A recent ad for Brother printers shows a group of businessmen (and the token powersuited woman) on an elevator, all in shades of gray (literally) with sour expressions on their pusses as the elevator drags them up to their hideous, hated corporate gigs. In the midst of the gray mass is one man in color (but not of color), clad not in a suit, but in a (you guessed it) blue button-down shirt, although sans necktie. He has a supercilious smirk on his face, as if his life is far and away better than the nine-to-five drudgery of his fellow elevator riders.

But when Johnny Blueshirt gets to his floor, we find that…Oh my God, he works in an office!!! But wait, it’s not just any office! This utopia is in COLOR and the dress code is business CASUAL, and when Johnny passes a co-worker, he flashes him a PEACE SIGN (I shit you not)!! Then, in the ultimate fuck-you to Plan A, Johnny walks over to the office’s Brother Printer, which apparently represents a bold alternate business lifestyle akin to tossing out the kitchen coffeemaker and installing a Jagermeister tap!

This is NOT Plan B. It’s at best Plan A2. Tie or no tie, Xerox or Brother, it’s still doing what you’re supposed to do, working a job where you have to be in an office every day from a to b, doing the bidding of your evil/benevolent (whatever) overlords, constantly fretting that downsizing or another office birthday party is looming.

I’m not trying to say that Plan A or even A2 is an inappropriate choice for everyone. Lots of people are genuinely fulfilled, enjoy their work, even (shudder) like wearing suits, and hooray for them. But it drives me batty when this lifestyle is portrayed by Madison Avenue (by necessity the most delusional of the corporate drones) as being in any way rebellious or daring. But all advertising is about either flattering or shaming its potential audience. You’re so beautiful! You’re so fat! Your baby is the most important person on the planet! Your car is a piece of shit!

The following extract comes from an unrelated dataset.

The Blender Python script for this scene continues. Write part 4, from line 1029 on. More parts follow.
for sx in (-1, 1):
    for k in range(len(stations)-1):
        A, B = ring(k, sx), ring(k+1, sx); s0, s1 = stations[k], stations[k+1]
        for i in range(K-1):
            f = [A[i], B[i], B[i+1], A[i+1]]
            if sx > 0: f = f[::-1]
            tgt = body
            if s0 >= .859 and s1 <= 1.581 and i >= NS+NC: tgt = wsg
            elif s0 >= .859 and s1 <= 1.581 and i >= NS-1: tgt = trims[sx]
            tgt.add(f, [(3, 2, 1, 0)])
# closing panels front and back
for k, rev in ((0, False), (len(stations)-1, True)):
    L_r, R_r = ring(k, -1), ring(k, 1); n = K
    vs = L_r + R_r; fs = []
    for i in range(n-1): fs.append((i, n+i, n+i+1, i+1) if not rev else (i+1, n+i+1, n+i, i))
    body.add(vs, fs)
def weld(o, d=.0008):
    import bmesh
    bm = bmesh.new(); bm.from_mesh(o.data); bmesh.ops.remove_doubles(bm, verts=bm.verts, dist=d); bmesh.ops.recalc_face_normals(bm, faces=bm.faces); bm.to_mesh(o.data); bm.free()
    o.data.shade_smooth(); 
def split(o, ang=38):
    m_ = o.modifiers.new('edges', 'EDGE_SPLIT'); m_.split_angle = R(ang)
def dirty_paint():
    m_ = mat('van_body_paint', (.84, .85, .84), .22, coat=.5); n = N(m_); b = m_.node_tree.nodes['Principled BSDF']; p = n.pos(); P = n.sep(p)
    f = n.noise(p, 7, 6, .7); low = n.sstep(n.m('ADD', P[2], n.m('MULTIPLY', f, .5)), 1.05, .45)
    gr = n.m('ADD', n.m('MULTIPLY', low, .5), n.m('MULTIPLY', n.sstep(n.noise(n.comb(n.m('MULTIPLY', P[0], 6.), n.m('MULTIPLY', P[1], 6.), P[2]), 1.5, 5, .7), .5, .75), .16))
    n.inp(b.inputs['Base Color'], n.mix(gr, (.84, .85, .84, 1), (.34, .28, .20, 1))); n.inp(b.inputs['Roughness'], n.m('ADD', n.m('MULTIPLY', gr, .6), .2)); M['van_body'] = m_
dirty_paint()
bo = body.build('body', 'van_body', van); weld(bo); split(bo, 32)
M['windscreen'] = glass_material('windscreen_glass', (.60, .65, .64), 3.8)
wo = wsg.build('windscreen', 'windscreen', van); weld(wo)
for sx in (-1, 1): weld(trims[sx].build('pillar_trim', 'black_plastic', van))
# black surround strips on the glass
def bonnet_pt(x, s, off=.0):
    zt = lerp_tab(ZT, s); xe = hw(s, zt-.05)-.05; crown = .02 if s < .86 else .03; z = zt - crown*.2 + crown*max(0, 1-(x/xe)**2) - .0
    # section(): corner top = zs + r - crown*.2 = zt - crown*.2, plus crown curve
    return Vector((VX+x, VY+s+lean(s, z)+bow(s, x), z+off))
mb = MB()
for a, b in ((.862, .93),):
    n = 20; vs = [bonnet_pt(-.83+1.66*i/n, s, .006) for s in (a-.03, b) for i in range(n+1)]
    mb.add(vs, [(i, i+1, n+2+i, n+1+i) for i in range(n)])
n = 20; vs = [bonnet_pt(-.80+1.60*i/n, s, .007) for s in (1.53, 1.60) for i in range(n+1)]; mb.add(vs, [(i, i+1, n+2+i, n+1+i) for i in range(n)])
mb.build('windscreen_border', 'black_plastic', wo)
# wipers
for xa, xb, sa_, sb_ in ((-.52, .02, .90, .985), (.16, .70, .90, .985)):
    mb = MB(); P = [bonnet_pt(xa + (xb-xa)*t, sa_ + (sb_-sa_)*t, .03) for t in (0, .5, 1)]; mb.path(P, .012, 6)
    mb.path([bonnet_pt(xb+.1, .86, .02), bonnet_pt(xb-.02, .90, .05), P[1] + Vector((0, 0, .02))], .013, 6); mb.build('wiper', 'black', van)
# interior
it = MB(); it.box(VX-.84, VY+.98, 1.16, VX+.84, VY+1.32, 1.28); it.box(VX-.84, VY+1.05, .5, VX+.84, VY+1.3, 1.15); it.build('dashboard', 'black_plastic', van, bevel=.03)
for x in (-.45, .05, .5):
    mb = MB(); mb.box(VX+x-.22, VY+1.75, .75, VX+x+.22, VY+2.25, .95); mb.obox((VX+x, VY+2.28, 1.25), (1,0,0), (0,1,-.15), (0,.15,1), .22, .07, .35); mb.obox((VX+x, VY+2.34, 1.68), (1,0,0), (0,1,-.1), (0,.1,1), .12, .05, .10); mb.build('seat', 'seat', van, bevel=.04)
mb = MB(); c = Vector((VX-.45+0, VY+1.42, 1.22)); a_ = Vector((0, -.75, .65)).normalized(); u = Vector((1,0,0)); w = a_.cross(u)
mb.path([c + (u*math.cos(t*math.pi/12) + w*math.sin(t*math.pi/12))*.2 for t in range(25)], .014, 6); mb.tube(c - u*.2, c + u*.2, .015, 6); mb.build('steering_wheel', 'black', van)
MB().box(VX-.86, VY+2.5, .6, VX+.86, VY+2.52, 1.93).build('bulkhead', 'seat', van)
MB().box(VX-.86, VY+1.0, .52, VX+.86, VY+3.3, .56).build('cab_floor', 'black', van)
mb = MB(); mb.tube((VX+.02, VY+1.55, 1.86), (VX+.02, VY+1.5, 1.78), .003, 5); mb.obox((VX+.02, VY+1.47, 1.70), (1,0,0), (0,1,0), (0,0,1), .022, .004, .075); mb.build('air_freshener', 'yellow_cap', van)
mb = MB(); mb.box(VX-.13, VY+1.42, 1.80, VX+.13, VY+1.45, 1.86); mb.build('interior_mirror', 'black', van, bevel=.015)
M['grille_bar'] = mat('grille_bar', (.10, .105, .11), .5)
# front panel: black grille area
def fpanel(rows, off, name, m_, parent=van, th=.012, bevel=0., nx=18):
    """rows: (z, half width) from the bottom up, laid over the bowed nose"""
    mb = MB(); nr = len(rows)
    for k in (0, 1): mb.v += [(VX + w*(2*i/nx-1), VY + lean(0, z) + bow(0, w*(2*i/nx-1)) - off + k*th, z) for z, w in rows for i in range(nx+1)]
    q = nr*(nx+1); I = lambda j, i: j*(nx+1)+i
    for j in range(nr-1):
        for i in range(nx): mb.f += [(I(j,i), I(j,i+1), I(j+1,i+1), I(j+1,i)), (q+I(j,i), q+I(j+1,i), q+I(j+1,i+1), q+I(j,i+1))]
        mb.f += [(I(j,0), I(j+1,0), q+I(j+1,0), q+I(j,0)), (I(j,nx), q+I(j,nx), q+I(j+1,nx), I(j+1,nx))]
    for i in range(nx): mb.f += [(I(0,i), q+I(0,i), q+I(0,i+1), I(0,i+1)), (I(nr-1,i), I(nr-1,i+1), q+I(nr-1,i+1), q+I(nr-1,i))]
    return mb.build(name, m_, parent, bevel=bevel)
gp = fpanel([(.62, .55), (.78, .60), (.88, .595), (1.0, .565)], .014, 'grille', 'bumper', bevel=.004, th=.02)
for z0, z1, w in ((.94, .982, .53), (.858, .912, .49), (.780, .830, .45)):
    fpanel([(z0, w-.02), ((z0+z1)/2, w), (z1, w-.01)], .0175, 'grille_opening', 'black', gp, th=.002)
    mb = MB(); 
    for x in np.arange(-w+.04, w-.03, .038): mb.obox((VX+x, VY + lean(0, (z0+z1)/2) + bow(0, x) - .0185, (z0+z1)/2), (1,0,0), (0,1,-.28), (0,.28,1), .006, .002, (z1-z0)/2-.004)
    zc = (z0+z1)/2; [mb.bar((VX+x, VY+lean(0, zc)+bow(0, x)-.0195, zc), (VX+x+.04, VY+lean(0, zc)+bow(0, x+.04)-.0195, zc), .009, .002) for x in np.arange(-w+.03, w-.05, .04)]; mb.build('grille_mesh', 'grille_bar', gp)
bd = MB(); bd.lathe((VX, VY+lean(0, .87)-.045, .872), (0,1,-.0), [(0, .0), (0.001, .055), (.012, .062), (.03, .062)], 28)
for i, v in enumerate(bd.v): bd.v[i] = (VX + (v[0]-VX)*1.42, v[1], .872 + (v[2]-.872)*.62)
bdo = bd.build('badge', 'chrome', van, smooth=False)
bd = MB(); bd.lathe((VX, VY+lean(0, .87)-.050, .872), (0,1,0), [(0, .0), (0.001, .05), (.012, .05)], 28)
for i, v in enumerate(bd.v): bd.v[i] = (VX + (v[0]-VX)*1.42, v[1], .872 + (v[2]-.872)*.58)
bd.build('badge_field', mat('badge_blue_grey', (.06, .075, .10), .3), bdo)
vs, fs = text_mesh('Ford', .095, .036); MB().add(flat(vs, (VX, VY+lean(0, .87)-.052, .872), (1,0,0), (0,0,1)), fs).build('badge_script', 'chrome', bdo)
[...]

Thing is, outside of spots for beer, fast food or video games, I doubt we’ll ever see advertising that truly celebrates the individual that fully rejects Plan A, not out of sloth or apathy or irresponsibility, but as a conscious, passionate choice that leads to a different, perhaps less lucrative, but in other ways more fulfilling life. If Brother had any balls, they’d run an ad depicting some tattooed, jeans-clad, hirsute social anarchist running off copies of his nutty political manifestos on a Brother copier while his gay lover printed out copies of his Photoshop collages of Jesus fellating Simon Cowell. Now THAT’S Plan B! But that ain’t gonna happen. Ever.

Which is fine… the lack of comprehension, indignation or outright rejection by the Blue Business Shirts is all simply… part of the Plan.

1 comment:

Bob Fingerman said...

I think we were separated at birth, Karl. I've ragged on those fucking blue business shirts many times. A white shirt looks nice; it's a classic. But those blue shirts carry the weight of douchebaggery. They're a conscious choice and they radiate jerkitude.

As for advertising, look at all the ads (both print and TV) for new technology. They all feature either (hip) office drones or happy soccer moms (to use a phrase I'm not wild about, either). Be they for printers or digital cameras, the product is never shown in the hands of anyone actually creative. I guess that's the point. "See this awesome color printer and 10-megapixel camera? You can use them to print pie charts and take pictures of your kids at Six Flags!" It's like, the more impressive the technology the more prosaic its practical real-life usage should be.

Fuck it all. Especially those blue shirts.